• The problem
Every line below should be repeated exactly.
+---+
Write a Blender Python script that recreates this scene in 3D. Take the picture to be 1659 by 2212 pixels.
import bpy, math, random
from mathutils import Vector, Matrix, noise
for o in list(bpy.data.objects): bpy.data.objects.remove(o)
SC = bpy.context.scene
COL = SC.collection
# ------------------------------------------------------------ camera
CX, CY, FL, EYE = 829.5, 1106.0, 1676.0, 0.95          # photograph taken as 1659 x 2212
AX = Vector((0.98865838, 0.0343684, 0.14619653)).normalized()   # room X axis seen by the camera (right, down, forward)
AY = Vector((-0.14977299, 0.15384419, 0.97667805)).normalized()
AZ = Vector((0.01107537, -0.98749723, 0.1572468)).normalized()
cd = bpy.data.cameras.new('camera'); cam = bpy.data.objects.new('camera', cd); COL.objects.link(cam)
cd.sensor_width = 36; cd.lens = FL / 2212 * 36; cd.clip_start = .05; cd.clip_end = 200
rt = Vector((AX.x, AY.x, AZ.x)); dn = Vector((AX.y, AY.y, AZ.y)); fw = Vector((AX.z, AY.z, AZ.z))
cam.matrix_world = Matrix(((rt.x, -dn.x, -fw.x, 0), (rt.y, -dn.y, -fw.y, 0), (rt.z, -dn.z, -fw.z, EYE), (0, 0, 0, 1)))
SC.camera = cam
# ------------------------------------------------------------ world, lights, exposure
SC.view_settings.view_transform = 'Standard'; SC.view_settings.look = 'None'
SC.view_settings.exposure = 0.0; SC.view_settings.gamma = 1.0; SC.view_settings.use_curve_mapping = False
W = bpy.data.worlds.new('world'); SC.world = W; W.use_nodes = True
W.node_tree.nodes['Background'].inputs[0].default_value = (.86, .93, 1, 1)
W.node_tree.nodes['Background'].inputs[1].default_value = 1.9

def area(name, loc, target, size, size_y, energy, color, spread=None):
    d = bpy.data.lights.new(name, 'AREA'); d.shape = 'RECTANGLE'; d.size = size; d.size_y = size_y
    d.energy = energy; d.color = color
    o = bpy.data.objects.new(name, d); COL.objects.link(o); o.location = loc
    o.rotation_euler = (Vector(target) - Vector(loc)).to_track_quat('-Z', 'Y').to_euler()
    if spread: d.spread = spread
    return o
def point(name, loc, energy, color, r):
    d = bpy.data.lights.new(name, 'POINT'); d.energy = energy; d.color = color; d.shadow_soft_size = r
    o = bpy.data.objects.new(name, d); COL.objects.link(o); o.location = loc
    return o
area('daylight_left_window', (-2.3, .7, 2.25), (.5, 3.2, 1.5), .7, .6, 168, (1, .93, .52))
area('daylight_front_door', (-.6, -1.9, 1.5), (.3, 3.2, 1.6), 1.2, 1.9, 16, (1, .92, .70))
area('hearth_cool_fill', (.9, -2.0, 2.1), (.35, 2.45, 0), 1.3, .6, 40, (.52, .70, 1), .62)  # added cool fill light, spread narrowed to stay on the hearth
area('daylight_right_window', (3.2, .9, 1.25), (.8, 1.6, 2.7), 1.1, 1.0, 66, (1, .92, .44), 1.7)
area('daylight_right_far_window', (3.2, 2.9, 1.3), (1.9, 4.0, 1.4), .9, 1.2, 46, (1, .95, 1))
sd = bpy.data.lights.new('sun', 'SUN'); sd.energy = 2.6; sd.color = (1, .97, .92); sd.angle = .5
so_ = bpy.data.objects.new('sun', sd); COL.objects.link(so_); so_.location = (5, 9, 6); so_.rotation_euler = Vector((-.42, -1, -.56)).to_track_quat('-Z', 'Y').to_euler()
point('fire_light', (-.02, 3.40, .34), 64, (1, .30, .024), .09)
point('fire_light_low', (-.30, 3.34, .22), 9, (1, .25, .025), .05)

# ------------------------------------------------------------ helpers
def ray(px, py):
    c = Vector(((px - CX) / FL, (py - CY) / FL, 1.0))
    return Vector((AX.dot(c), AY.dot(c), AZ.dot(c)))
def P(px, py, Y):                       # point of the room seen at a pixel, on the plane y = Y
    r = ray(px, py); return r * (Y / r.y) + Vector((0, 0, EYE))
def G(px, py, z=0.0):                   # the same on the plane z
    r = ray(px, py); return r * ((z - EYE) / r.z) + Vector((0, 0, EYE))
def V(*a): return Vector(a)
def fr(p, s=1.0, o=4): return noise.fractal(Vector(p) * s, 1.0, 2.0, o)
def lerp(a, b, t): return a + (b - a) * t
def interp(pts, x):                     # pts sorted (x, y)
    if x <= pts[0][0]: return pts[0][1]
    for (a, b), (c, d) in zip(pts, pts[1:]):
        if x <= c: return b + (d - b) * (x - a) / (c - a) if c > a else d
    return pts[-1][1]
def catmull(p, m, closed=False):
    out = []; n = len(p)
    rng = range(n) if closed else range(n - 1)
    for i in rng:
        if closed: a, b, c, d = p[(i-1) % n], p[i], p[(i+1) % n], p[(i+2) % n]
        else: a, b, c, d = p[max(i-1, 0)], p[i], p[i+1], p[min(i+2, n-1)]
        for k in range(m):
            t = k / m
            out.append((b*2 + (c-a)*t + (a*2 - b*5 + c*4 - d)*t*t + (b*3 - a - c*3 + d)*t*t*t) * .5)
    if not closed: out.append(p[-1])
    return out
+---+
• Correct output
Write a Blender Python script that recreates this scene in 3D. Take the picture to be 1659 by 2212 pixels.
import bpy, math, random
from mathutils import Vector, Matrix, noise
for o in list(bpy.data.objects): bpy.data.objects.remove(o)
SC = bpy.context.scene
COL = SC.collection
# ------------------------------------------------------------ camera
CX, CY, FL, EYE = 829.5, 1106.0, 1676.0, 0.95          # photograph taken as 1659 x 2212
AX = Vector((0.98865838, 0.0343684, 0.14619653)).normalized()   # room X axis seen by the camera (right, down, forward)
AY = Vector((-0.14977299, 0.15384419, 0.97667805)).normalized()
AZ = Vector((0.01107537, -0.98749723, 0.1572468)).normalized()
cd = bpy.data.cameras.new('camera'); cam = bpy.data.objects.new('camera', cd); COL.objects.link(cam)
cd.sensor_width = 36; cd.lens = FL / 2212 * 36; cd.clip_start = .05; cd.clip_end = 200
rt = Vector((AX.x, AY.x, AZ.x)); dn = Vector((AX.y, AY.y, AZ.y)); fw = Vector((AX.z, AY.z, AZ.z))
cam.matrix_world = Matrix(((rt.x, -dn.x, -fw.x, 0), (rt.y, -dn.y, -fw.y, 0), (rt.z, -dn.z, -fw.z, EYE), (0, 0, 0, 1)))
SC.camera = cam
# ------------------------------------------------------------ world, lights, exposure
SC.view_settings.view_transform = 'Standard'; SC.view_settings.look = 'None'
SC.view_settings.exposure = 0.0; SC.view_settings.gamma = 1.0; SC.view_settings.use_curve_mapping = False
W = bpy.data.worlds.new('world'); SC.world = W; W.use_nodes = True
W.node_tree.nodes['Background'].inputs[0].default_value = (.86, .93, 1, 1)
W.node_tree.nodes['Background'].inputs[1].default_value = 1.9

def area(name, loc, target, size, size_y, energy, color, spread=None):
    d = bpy.data.lights.new(name, 'AREA'); d.shape = 'RECTANGLE'; d.size = size; d.size_y = size_y
    d.energy = energy; d.color = color
    o = bpy.data.objects.new(name, d); COL.objects.link(o); o.location = loc
    o.rotation_euler = (Vector(target) - Vector(loc)).to_track_quat('-Z', 'Y').to_euler()
    if spread: d.spread = spread
    return o
def point(name, loc, energy, color, r):
    d = bpy.data.lights.new(name, 'POINT'); d.energy = energy; d.color = color; d.shadow_soft_size = r
    o = bpy.data.objects.new(name, d); COL.objects.link(o); o.location = loc
    return o
area('daylight_left_window', (-2.3, .7, 2.25), (.5, 3.2, 1.5), .7, .6, 168, (1, .93, .52))
area('daylight_front_door', (-.6, -1.9, 1.5), (.3, 3.2, 1.6), 1.2, 1.9, 16, (1, .92, .70))
area('hearth_cool_fill', (.9, -2.0, 2.1), (.35, 2.45, 0), 1.3, .6, 40, (.52, .70, 1), .62)  # added cool fill light, spread narrowed to stay on the hearth
area('daylight_right_window', (3.2, .9, 1.25), (.8, 1.6, 2.7), 1.1, 1.0, 66, (1, .92, .44), 1.7)
area('daylight_right_far_window', (3.2, 2.9, 1.3), (1.9, 4.0, 1.4), .9, 1.2, 46, (1, .95, 1))
sd = bpy.data.lights.new('sun', 'SUN'); sd.energy = 2.6; sd.color = (1, .97, .92); sd.angle = .5
so_ = bpy.data.objects.new('sun', sd); COL.objects.link(so_); so_.location = (5, 9, 6); so_.rotation_euler = Vector((-.42, -1, -.56)).to_track_quat('-Z', 'Y').to_euler()
point('fire_light', (-.02, 3.40, .34), 64, (1, .30, .024), .09)
point('fire_light_low', (-.30, 3.34, .22), 9, (1, .25, .025), .05)

# ------------------------------------------------------------ helpers
def ray(px, py):
    c = Vector(((px - CX) / FL, (py - CY) / FL, 1.0))
    return Vector((AX.dot(c), AY.dot(c), AZ.dot(c)))
def P(px, py, Y):                       # point of the room seen at a pixel, on the plane y = Y
    r = ray(px, py); return r * (Y / r.y) + Vector((0, 0, EYE))
def G(px, py, z=0.0):                   # the same on the plane z
    r = ray(px, py); return r * ((z - EYE) / r.z) + Vector((0, 0, EYE))
def V(*a): return Vector(a)
def fr(p, s=1.0, o=4): return noise.fractal(Vector(p) * s, 1.0, 2.0, o)
def lerp(a, b, t): return a + (b - a) * t
def interp(pts, x):                     # pts sorted (x, y)
    if x <= pts[0][0]: return pts[0][1]
    for (a, b), (c, d) in zip(pts, pts[1:]):
        if x <= c: return b + (d - b) * (x - a) / (c - a) if c > a else d
    return pts[-1][1]
def catmull(p, m, closed=False):
    out = []; n = len(p)
    rng = range(n) if closed else range(n - 1)
    for i in rng:
        if closed: a, b, c, d = p[(i-1) % n], p[i], p[(i+1) % n], p[(i+2) % n]
        else: a, b, c, d = p[max(i-1, 0)], p[i], p[i+1], p[min(i+2, n-1)]
        for k in range(m):
            t = k / m
            out.append((b*2 + (c-a)*t + (a*2 - b*5 + c*4 - d)*t*t + (b*3 - a - c*3 + d)*t*t*t) * .5)
    if not closed: out.append(p[-1])
    return out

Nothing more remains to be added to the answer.